**Request**. Retype exactly the lines from the first one through the line with "box('gasket', (-78.5, 81.5, 1.6, 108, -1.9, 0.2), 'void', tr)", including both ends; skip any pictures.

**Supplied data**.
········

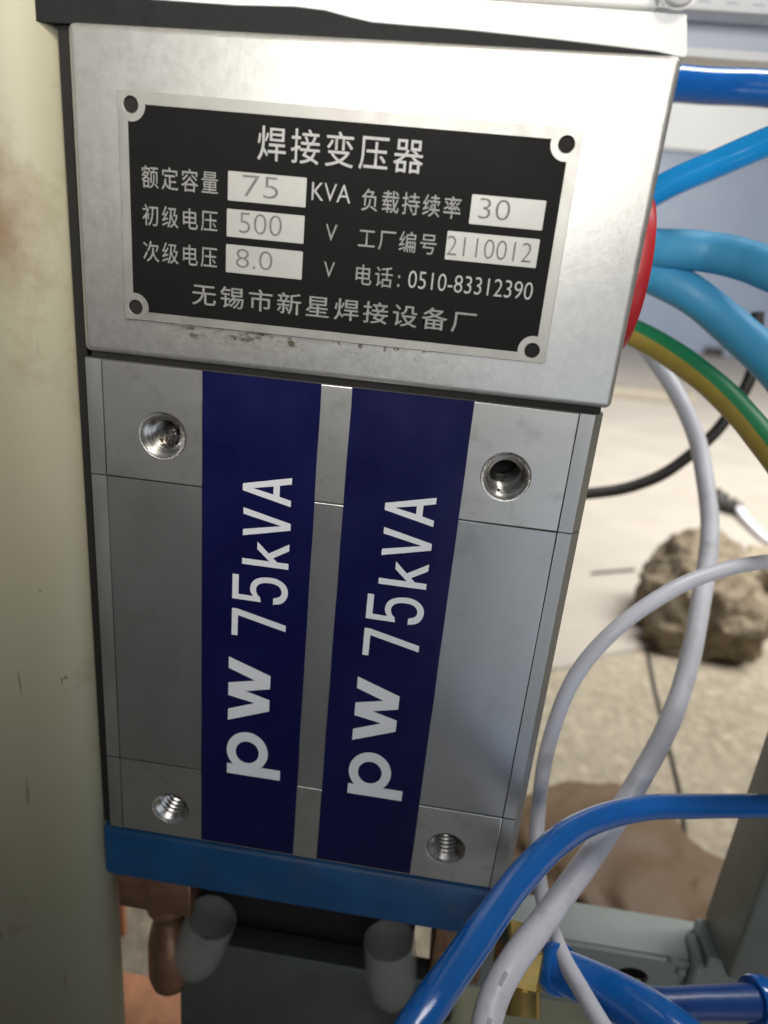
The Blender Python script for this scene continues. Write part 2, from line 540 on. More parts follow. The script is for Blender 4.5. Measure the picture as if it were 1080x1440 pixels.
bmh0 = bmesh.new()
add_box(bmh0, -80.3, 84.2, 0.0, 112, 0.2, 88.9, 2.0, 4)
for v in bmh0.verts:
    if v.co.z > 45: v.co.z += (v.co.x + 80) / 164 * 2.7 + 0.2
from_bm('housing', bmh0, 'housing', tr, smooth=40)
box('gasket', (-78.5, 81.5, 1.6, 108, -1.9, 0.2), 'void', tr)

# sections of the body: bored upper plate, plain core, bored lower plate, with narrow edge strips
XL, XR = -74.6, 75.3
sect = [(-40.4, -1.9, [(-54.8, -24.6), (56.4, -24.4)], 7.7, 'milled', 'upper_plate'),
        (-157.0, -40.75, [], 0, 'core', 'core_plate'),
        (-192.3, -157.35, [(-54.3, -178.4), (56.0, -176.2)], 7.3, 'milled', 'lower_plate')]
hole = None
for z0, z1, holes, hr, mm, nm in sect:
    loops = [[(XL, z0), (XR, z0), (XR, z1), (XL, z1)]] + [circle(a, b, hr, n=48) for a, b in holes]
    dy = 0.12 if nm == 'core_plate' else 0.0
    me = flat_mesh(nm, loops, 30, dy, bevel=0.34)
    place(nm, me, mm, tr)
    for a, b in holes:
        if hole is None:
            prof = [(7.75, 0.02), (7.5, -0.35), (6.45, -1.15), (6.2, -1.3)]
            h = -1.4
            for k in range(10):
                prof += [(6.2, h), (4.95, h - 0.85), (4.95, h - 1.0), (6.2, h - 1.9)]; h -= 2.0
            prof += [(5.6, h), (5.6, -24.5), (0, -26.5)]
            bmh = lathe_bm(prof, 56)
            for f in bmh.faces:    # bright machined lip, thread flanks, dirty roots, bottom painted black for its shade
                zc = f.calc_center_median(); rc = math.hypot(zc.x, zc.y)
                f.material_index = 0 if zc.z > -1.25 else (2 if zc.z < -21.3 or rc > 6.1 else 1)
            bmesh.ops.transform(bmh, matrix=Matrix.Translation((a, 0, b)) @ FACE, verts=bmh.verts)
            hole = from_bm('threaded_hole', bmh, ['lip', 'thread', 'void'], tr, smooth=25, origin=(a, 0, b))
        else:
            q = copy_obj(hole, (a, 0, b)); q.rotation_euler = (0, a * 0.02, 0)
            if hr < 7.5: q.scale = (0.948, 1, 0.948)
    # edge strips
    for side in (-1, 1):
        x_in = XL - 0.25 if side < 0 else XR + 0.25
        x_f = -80.0 if side < 0 else 80.0
        x_o = -81.5 if side < 0 else 83.0
        prof = [(x_in, dy + 0.05), (x_f, dy + 0.05), (x_o, 4.2), (x_o, 30), (x_in, 30)]
        bme = bmesh.new()
        lo = [bme.verts.new((x, y, z0 + 0.05)) for x, y in prof]; hi = [bme.verts.new((x, y, z1 - 0.05)) for x, y in prof]
        bme.faces.new(lo); bme.faces.new(hi)
        for k in range(5):
            bme.faces.new((lo[k], lo[(k + 1) % 5], hi[(k + 1) % 5], hi[k]))
        from_bm('edge_strip', bme, 'edge', tr)
box('rear_body', (-80, 82, 30.2, 112, -192, -2.2), 'core', tr)
box('base_slab', (-84.2, 85.6, -0.6, 112, -219.8, -193.2), 'base_blue', tr, r=3.2, seg=4)
box('gap_shade_strip', (-84.3, -80.6, 3.0, 30, -192.9, 90.5), 'void', tr)  # dark strip added to paint the shade between post and body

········

**Expected answer**.
The Blender Python script for this scene continues. Write part 2, from line 540 on. More parts follow. The script is for Blender 4.5. Measure the picture as if it were 1080x1440 pixels.
bmh0 = bmesh.new()
add_box(bmh0, -80.3, 84.2, 0.0, 112, 0.2, 88.9, 2.0, 4)
for v in bmh0.verts:
    if v.co.z > 45: v.co.z += (v.co.x + 80) / 164 * 2.7 + 0.2
from_bm('housing', bmh0, 'housing', tr, smooth=40)
box('gasket', (-78.5, 81.5, 1.6, 108, -1.9, 0.2), 'void', tr)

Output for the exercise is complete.